Si tratta di una specie di mini-esplosione termonucleare della potenza di pochi chilogrammi di tritolo, senza l’innesco di una bomba atomica, ma con un principio simile a quello delle bombe all’idrogeno. Al contrario di quello che avviene con la fissione – reazione che sprigiona un enorme quantità di energia termica e produce scorie radioattive difficili da smaltire - in cui i nuclei pesanti vengono spezzati in frammenti più piccoli, nella fusione i nuclei leggeri (come quello dell’idrogeno) si uniscono per ottenere quelli più pesanti.
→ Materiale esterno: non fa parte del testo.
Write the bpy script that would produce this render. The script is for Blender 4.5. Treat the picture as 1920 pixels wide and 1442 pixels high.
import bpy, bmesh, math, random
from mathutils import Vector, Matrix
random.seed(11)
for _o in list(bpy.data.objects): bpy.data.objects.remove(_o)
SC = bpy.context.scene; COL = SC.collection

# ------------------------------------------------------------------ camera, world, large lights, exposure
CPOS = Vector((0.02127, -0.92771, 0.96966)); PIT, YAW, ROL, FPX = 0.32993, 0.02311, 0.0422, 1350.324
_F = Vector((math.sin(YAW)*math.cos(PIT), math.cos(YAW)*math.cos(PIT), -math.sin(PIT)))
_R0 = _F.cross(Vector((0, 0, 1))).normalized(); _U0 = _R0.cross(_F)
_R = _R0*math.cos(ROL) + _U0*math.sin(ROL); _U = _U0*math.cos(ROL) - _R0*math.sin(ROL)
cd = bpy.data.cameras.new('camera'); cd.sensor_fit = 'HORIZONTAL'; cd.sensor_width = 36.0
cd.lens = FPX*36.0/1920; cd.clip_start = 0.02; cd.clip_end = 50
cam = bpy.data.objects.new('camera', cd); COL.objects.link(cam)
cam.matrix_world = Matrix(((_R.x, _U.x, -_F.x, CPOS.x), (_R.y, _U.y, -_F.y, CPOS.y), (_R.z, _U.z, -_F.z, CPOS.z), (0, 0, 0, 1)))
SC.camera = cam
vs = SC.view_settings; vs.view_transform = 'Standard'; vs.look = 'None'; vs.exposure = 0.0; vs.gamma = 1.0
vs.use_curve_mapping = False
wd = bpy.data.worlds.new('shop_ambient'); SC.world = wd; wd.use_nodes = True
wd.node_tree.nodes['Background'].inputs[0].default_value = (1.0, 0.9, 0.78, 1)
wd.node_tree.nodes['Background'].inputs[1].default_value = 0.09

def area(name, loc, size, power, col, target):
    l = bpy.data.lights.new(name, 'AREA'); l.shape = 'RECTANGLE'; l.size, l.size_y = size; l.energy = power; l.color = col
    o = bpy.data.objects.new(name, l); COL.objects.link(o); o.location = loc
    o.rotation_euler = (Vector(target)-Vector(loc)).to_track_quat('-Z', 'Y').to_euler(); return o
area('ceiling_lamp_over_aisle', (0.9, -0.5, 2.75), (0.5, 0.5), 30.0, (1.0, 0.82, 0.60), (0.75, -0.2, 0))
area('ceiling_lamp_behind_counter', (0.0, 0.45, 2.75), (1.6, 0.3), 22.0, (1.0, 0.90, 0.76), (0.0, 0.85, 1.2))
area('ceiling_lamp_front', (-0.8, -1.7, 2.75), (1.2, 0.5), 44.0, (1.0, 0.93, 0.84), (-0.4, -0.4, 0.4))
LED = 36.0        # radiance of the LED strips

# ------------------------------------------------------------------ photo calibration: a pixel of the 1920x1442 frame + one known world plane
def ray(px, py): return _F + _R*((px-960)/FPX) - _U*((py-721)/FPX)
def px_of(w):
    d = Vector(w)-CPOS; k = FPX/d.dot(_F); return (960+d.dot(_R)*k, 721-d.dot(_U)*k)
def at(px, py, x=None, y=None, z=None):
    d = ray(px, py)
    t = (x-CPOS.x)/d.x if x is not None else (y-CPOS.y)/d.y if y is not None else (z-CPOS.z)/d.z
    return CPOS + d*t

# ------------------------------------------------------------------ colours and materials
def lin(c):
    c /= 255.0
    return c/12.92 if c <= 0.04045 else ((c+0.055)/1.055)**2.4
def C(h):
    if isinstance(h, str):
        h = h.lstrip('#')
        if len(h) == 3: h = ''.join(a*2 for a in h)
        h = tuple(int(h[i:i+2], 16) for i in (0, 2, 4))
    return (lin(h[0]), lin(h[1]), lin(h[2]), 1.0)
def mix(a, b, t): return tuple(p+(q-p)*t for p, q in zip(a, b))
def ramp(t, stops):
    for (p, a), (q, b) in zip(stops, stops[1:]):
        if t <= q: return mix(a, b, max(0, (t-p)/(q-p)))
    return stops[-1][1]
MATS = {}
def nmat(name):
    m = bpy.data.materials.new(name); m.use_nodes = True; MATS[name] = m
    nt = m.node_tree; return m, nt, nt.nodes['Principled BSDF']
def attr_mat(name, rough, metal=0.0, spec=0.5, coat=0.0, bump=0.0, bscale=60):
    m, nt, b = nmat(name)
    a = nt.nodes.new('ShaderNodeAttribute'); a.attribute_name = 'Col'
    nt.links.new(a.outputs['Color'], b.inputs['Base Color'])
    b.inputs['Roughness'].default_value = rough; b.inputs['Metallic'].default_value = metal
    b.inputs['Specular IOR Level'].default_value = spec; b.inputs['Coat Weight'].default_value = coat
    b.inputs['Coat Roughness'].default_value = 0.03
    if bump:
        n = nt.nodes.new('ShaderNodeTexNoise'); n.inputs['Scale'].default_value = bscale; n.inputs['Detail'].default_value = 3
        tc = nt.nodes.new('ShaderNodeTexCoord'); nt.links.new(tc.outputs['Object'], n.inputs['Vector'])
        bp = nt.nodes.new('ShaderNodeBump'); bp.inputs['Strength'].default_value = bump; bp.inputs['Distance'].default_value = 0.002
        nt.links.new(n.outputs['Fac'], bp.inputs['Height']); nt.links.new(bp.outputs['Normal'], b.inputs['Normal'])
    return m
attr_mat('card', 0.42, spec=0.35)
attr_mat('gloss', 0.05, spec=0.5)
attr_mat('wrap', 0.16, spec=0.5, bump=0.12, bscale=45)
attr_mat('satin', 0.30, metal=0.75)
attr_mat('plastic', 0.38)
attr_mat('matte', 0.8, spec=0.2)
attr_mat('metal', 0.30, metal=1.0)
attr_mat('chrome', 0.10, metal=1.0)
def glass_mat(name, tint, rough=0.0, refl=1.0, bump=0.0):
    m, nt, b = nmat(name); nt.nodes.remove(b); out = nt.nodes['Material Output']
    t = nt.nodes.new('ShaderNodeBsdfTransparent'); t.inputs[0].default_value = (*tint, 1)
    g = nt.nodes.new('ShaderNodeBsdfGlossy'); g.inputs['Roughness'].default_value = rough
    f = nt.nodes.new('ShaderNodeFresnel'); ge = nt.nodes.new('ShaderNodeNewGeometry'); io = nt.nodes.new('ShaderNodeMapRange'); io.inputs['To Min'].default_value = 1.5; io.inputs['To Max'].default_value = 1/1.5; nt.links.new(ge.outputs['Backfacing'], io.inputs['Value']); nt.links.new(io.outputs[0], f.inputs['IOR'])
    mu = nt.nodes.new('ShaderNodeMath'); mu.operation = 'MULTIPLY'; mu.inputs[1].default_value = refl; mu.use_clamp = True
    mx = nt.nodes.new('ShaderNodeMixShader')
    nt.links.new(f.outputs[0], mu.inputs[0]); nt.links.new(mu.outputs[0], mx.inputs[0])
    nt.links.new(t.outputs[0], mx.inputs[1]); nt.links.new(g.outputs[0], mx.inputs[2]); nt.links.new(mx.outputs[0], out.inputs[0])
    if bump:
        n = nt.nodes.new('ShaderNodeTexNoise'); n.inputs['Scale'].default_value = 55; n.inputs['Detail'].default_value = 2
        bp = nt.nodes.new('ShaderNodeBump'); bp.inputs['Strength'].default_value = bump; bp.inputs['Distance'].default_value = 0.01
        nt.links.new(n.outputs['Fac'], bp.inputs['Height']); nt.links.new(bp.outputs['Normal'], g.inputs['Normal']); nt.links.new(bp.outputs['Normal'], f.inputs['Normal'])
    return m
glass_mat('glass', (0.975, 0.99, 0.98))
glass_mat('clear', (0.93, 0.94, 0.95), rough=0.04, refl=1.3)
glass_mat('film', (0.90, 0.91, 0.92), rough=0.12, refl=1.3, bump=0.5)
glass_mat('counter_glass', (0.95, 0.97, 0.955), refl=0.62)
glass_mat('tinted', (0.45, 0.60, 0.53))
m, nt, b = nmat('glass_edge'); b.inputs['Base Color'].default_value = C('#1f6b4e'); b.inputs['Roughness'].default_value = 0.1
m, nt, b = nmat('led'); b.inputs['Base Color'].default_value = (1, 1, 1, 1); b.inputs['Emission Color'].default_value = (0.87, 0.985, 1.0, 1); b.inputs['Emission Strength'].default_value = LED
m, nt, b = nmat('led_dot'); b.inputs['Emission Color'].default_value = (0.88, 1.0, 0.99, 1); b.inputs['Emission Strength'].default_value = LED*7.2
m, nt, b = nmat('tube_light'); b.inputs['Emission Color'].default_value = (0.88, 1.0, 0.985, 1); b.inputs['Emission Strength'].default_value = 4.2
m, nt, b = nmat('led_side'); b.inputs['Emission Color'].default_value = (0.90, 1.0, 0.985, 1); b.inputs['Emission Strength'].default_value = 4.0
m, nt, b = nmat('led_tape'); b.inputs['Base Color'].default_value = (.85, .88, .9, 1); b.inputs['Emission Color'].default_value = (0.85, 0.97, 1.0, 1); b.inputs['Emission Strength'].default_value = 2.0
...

Gli ostacoli alla fusione nucleare

Gli stessi autori hanno ammesso che per vedere in commercio questo processo bisognerà aspettare ancora decenni poiché rimangono da risolvere notevoli problemi tecnologici, logistici ed economici. Nel test della National Ignition Facility, i laser sparano circa una volta al giorno, ma una centrale elettrica dovrebbe riscaldare i bersagli 10 volte al secondo. Il Dipartimento dell'Energia sta amministrando un programma da mille miliardi di dollari per mantenere e modernizzare le tecnologie nucleari e i ricercatori del laboratorio hanno utilizzato alcuni dei laser più potenti mai costruiti, costosi quindi da replicare.

Va sottolineato che la fusione, se mai verrà realizzata, è una tecnologia complessa e costosissima, destinata ad essere controllata dalle mani di pochi – fa notare Armaroli - Questa caratteristica va in direzione opposta rispetto alla democratizzazione e decentralizzazione del sistema energetico di cui c’è bisogno. Sono soprattutto i Paesi più poveri e meno tecnologicamente avanzati, che hanno bisogno di aumentare il consumo energetico, ma con tecnologie come questa cadrebbero ancora una volta sotto un pesante colonialismo energetico”.